*EXERCISE*
Set down, please, exactly the lines below that run from the line with "obj('back_panel', box((0, D" to the line with "obj('floor_pan', box((0, 0.02, 0.06), (W, D", both lines included.

*TASK DATA*

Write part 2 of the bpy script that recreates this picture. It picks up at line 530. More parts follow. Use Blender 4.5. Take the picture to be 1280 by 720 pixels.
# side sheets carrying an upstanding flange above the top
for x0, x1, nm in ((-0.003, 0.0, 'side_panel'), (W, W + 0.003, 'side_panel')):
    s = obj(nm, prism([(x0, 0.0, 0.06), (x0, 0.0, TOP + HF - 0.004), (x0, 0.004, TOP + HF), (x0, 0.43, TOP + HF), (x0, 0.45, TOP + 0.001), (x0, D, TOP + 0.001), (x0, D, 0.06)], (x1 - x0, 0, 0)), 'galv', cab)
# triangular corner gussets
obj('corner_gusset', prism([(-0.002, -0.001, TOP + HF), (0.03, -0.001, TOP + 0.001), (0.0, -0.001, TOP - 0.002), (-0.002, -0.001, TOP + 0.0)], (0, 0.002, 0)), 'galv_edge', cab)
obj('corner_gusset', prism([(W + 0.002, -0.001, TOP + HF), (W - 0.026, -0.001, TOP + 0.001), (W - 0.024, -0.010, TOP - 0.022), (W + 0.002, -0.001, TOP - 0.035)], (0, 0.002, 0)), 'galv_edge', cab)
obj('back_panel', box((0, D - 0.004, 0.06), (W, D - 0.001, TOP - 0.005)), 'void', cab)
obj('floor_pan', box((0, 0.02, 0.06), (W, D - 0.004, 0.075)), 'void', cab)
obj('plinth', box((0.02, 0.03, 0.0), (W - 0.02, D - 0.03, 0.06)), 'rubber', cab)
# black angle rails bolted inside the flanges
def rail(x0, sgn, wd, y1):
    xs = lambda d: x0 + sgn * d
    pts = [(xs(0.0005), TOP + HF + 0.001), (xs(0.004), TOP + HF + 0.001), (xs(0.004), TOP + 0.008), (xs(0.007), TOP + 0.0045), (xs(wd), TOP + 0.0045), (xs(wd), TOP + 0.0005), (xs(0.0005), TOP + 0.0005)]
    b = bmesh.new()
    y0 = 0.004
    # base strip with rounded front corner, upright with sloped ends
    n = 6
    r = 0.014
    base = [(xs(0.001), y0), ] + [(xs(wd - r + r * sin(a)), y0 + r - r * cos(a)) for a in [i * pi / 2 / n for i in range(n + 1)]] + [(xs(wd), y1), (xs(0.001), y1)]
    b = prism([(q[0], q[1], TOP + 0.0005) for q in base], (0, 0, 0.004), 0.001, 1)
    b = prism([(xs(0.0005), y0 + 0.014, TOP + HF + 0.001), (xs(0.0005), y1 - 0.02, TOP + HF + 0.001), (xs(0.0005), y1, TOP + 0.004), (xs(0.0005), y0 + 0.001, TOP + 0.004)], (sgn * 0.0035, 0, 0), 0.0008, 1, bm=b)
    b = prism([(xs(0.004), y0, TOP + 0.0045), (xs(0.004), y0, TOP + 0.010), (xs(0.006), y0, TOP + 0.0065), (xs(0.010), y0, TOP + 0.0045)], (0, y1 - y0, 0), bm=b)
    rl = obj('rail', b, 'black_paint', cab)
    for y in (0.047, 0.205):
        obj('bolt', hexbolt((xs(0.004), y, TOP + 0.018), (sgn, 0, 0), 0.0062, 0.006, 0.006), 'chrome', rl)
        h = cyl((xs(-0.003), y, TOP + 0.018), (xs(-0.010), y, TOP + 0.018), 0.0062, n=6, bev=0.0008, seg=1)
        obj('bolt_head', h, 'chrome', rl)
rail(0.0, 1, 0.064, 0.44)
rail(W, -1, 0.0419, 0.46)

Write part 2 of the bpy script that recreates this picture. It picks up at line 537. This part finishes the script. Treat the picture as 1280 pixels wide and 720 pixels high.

*SOLUTION TO THE EXERCISE*
obj('back_panel', box((0, D - 0.004, 0.06), (W, D - 0.001, TOP - 0.005)), 'void', cab)
obj('floor_pan', box((0, 0.02, 0.06), (W, D - 0.004, 0.075)), 'void', cab)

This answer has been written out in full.